■ **TO DO**
Transcribe, exactly as they appear, the line that contains "What Blender Python", the line that contains "except Exception as e: print(e)", and every line in between, and nothing else.
-- BEGIN PROVIDED RECORDS --
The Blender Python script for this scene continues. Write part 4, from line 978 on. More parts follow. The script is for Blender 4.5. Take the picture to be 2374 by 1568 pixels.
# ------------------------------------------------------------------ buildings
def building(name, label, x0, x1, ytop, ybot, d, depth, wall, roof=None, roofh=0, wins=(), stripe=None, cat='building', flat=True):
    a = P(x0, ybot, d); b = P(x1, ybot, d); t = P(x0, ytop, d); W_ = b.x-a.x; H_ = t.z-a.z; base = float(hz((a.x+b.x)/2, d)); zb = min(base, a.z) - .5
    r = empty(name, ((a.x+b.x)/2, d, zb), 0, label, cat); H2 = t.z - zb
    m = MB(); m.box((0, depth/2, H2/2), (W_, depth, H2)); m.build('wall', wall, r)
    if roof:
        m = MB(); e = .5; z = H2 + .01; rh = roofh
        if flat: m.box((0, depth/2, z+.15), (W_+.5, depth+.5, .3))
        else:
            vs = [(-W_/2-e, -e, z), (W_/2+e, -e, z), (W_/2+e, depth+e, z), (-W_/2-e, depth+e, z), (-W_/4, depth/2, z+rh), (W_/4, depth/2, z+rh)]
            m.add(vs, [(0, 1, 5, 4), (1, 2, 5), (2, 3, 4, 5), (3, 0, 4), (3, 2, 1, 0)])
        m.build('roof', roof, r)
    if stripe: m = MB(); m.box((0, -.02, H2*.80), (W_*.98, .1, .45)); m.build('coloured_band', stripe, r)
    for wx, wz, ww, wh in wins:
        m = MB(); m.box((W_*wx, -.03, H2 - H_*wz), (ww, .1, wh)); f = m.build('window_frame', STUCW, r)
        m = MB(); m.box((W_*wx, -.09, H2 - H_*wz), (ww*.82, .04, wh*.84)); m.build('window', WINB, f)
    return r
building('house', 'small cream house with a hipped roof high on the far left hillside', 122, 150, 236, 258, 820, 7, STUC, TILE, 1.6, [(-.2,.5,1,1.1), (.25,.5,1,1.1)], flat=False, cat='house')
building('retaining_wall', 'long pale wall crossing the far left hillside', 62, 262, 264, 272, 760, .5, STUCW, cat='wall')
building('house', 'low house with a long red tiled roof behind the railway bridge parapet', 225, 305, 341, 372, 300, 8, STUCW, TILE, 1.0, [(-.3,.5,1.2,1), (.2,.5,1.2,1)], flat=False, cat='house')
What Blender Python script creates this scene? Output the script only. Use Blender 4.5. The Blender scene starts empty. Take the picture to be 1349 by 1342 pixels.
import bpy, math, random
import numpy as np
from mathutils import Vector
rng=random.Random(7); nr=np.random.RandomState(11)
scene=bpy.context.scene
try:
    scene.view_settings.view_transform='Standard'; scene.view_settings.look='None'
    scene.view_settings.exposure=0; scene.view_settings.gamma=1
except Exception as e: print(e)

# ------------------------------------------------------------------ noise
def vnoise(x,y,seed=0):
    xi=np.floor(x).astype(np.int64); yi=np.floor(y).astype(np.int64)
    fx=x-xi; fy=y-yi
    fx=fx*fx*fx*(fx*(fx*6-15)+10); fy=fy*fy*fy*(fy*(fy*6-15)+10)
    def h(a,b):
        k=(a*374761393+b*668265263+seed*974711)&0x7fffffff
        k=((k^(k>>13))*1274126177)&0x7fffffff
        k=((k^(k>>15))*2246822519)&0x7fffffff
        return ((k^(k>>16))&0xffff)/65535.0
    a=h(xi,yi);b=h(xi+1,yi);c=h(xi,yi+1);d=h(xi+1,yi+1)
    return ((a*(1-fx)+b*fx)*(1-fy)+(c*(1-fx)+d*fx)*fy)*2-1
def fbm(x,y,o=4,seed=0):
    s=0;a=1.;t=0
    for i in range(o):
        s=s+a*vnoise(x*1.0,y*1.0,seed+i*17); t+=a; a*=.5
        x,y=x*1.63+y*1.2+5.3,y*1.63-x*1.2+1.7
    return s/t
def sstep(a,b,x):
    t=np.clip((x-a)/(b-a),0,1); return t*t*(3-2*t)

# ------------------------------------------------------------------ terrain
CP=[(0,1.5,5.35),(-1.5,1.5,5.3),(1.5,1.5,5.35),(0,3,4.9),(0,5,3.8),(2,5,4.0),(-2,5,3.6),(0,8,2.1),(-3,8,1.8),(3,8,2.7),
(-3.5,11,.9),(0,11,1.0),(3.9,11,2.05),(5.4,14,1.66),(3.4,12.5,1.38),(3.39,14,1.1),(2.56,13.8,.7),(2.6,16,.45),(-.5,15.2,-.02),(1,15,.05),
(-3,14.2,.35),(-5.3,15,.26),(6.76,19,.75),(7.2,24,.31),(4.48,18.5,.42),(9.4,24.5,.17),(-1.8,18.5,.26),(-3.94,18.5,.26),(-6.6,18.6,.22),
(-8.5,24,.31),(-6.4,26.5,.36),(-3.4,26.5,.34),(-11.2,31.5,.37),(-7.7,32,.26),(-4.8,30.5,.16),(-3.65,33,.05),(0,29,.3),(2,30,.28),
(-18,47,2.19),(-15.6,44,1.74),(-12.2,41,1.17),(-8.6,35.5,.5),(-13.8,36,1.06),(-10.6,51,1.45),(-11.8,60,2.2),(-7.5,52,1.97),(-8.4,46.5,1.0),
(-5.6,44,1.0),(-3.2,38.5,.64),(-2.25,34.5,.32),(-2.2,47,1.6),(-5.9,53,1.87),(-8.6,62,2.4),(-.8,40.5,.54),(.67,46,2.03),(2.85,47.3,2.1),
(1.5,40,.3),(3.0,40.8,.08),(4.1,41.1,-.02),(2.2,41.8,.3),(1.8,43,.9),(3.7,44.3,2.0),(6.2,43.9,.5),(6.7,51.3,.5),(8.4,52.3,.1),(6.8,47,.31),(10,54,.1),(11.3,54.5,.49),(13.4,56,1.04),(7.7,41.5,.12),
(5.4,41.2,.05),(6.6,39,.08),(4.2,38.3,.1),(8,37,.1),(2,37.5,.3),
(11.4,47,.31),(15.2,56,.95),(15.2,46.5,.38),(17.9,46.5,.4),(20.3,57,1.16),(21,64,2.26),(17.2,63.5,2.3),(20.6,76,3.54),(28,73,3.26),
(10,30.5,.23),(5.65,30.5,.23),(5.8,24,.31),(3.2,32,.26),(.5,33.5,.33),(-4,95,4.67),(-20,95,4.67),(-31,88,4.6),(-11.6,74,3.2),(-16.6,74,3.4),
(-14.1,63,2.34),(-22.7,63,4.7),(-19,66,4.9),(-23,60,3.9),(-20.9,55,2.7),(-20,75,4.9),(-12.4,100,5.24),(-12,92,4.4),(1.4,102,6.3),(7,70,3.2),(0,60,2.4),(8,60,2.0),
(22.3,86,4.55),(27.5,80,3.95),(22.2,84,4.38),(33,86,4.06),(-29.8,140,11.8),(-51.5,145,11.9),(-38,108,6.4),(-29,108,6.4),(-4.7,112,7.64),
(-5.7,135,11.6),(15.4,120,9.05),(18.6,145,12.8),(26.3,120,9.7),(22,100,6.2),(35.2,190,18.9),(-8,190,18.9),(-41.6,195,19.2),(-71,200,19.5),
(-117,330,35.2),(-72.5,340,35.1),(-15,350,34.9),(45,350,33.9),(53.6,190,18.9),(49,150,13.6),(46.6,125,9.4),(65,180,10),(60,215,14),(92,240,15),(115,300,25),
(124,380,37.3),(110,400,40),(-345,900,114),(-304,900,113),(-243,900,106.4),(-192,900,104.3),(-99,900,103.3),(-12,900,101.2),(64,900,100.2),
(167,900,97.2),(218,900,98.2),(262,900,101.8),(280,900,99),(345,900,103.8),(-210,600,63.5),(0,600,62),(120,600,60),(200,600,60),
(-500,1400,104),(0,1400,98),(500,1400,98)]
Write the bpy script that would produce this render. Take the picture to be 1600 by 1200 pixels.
-- END PROVIDED RECORDS --
■ **SOLUTION**
What Blender Python script creates this scene? Output the script only. Use Blender 4.5. The Blender scene starts empty. Take the picture to be 1349 by 1342 pixels.
import bpy, math, random
import numpy as np
from mathutils import Vector
rng=random.Random(7); nr=np.random.RandomState(11)
scene=bpy.context.scene
try:
    scene.view_settings.view_transform='Standard'; scene.view_settings.look='None'
    scene.view_settings.exposure=0; scene.view_settings.gamma=1
except Exception as e: print(e)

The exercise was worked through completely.